The problem with the Drake Equation is that people tend to look at it backwards, that it is a mathematical tool to determine how many technological species are out there.
But that’s not what it is, it is an algebraic equation. The left side represents the number of technological civilizations that we can detect. And that number is 0. (Until or unless we do detect one or more, in which case, it is no longer relevant.)
The right side of the equation is all the unknowns. All it is is a formalization of the unknowns that we don’t know. If for some reason, we learn of a new unknown, then it doesn’t break the Drake Equation to add it to the right side. It’s general enough that it shouldn’t need much adding to, unless we learn something unanticipated, but there is no reason why some of the variables cannot be broken down into their own equations as well.
The idea is, however, that by formalizing these unknowns, it gives us a roadmap of what to look for. It starts with stars, which we actually can see pretty readily, and get a good idea of how many there are. The next is how many of those stars have planets, which at the time was unknown. We kinda assumed that most stars probably did, but we had no evidence of that, other than the fact that our solar system had planets, and it would make sense that others would as well.

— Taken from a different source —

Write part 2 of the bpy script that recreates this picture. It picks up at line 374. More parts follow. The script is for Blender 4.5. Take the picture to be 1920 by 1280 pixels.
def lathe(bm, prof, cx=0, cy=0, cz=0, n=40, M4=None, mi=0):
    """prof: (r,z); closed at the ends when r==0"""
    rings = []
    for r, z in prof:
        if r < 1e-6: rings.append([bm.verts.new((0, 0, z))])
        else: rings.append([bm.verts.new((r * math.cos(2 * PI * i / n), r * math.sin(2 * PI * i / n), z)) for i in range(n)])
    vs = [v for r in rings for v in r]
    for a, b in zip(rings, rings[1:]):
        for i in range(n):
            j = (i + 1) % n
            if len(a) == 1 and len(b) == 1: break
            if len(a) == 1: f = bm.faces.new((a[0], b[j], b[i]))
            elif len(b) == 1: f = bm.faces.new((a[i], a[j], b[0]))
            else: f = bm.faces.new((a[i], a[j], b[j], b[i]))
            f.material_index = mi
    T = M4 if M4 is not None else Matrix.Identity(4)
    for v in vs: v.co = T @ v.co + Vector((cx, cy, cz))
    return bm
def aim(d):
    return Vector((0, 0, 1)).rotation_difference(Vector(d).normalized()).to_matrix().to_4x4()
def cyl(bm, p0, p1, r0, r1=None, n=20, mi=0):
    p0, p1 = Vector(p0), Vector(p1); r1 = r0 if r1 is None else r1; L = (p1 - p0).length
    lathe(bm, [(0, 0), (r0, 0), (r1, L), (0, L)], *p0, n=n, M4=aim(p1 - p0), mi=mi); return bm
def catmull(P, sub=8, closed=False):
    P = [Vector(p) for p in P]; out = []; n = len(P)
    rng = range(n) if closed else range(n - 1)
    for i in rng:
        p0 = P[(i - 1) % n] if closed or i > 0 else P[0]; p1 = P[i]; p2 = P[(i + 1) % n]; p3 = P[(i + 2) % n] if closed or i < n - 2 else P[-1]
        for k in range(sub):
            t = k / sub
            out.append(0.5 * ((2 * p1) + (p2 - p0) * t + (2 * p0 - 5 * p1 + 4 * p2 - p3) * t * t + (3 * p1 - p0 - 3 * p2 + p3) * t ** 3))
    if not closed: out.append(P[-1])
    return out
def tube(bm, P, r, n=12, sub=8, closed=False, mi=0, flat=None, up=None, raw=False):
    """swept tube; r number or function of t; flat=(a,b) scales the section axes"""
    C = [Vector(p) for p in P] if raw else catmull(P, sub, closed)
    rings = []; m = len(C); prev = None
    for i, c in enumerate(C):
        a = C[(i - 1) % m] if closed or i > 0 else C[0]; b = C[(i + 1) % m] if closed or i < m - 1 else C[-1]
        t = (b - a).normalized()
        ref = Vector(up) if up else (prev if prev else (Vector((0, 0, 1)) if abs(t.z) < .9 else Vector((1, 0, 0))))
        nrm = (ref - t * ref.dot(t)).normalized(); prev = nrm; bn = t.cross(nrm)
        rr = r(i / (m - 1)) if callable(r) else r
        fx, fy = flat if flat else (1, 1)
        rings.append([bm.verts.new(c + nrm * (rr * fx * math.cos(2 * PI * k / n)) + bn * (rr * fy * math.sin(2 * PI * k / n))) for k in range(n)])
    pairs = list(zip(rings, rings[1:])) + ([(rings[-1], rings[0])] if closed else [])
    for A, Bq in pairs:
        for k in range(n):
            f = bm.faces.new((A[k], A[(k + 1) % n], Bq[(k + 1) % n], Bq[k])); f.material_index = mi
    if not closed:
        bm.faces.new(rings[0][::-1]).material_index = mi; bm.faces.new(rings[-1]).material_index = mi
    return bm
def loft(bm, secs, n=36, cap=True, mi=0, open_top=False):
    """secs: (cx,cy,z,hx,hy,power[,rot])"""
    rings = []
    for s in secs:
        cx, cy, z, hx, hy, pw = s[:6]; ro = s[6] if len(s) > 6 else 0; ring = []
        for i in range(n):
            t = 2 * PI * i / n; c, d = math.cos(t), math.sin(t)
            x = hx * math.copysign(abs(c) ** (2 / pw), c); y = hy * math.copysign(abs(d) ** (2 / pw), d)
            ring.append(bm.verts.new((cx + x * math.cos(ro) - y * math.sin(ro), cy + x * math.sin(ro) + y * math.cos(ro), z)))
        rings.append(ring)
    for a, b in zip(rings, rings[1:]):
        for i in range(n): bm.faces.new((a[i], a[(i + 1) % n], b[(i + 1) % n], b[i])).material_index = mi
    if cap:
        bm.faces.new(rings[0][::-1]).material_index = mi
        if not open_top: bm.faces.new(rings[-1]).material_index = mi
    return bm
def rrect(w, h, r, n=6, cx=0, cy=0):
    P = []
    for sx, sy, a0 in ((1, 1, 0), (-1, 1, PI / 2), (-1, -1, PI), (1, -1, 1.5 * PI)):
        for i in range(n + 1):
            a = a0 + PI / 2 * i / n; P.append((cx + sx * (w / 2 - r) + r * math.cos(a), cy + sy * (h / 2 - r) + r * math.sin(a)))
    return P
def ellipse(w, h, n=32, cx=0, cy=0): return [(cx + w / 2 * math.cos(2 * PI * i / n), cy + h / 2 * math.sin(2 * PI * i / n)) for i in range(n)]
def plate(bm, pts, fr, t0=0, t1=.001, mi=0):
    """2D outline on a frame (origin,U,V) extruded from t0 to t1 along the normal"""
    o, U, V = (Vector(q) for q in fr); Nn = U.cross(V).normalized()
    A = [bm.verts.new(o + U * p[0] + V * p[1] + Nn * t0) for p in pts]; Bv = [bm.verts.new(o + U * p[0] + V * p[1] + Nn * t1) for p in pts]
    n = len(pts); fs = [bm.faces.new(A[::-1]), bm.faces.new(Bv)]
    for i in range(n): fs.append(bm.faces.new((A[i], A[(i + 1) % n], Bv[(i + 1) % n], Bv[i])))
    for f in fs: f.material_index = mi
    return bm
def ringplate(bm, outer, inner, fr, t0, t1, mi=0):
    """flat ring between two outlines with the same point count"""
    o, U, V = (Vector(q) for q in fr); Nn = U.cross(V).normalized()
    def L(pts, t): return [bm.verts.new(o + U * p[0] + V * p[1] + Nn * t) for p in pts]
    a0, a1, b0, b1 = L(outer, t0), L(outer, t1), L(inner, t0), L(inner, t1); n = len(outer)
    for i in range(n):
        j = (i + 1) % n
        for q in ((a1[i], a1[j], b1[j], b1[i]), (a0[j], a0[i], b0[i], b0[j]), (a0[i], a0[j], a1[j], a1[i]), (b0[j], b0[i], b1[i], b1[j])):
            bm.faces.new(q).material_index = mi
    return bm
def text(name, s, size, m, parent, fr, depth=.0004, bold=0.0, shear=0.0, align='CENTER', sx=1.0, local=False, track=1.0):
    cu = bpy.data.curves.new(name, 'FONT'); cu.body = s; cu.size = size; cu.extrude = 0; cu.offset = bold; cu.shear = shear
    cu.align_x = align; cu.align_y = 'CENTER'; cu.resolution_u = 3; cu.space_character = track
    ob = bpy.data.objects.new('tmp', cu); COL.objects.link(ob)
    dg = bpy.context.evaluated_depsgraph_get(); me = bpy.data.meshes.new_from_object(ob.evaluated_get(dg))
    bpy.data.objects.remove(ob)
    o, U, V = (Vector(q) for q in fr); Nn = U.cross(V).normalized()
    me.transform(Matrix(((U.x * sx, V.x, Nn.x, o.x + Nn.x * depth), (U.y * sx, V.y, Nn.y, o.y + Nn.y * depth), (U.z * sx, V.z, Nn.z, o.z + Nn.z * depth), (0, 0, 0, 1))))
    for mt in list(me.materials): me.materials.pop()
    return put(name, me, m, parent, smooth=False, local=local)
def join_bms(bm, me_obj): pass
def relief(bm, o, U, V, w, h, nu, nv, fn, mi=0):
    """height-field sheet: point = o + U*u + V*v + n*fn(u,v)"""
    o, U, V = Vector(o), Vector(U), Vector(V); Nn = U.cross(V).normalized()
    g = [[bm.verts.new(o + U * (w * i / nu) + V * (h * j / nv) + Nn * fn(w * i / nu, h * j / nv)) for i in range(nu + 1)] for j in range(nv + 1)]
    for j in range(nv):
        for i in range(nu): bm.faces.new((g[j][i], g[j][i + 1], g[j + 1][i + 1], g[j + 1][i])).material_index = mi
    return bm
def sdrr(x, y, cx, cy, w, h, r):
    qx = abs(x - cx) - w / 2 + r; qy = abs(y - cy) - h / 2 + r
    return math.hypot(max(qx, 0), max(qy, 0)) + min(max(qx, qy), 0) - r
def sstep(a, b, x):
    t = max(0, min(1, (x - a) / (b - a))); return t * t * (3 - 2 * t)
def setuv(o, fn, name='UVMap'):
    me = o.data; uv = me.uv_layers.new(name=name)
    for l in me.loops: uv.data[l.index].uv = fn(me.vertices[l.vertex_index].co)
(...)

In the last couple decades, we’ve started to fill in that variable. Turns out that most, if not all, stars have planets.
The next couple are about the potential and realization of life on those planets, and that’s what we are currently starting to dig into, we may have answers for that within the next decade, as we learn more about where life is able to survive and thrive in our solar system, and as better telescopes come online and we are able to detect biosignatures on extrasolar planets.
The last 3 will be a long time before we are able to get a handle on, if at all. We may get f(i), if we are able to detect signatures in extrasolar planets that we determine must be technological in nature, but that one’s more than a bit iffy. The last cannot be determined until we actually do communicate with a technological civ, and time it as it ages and dies.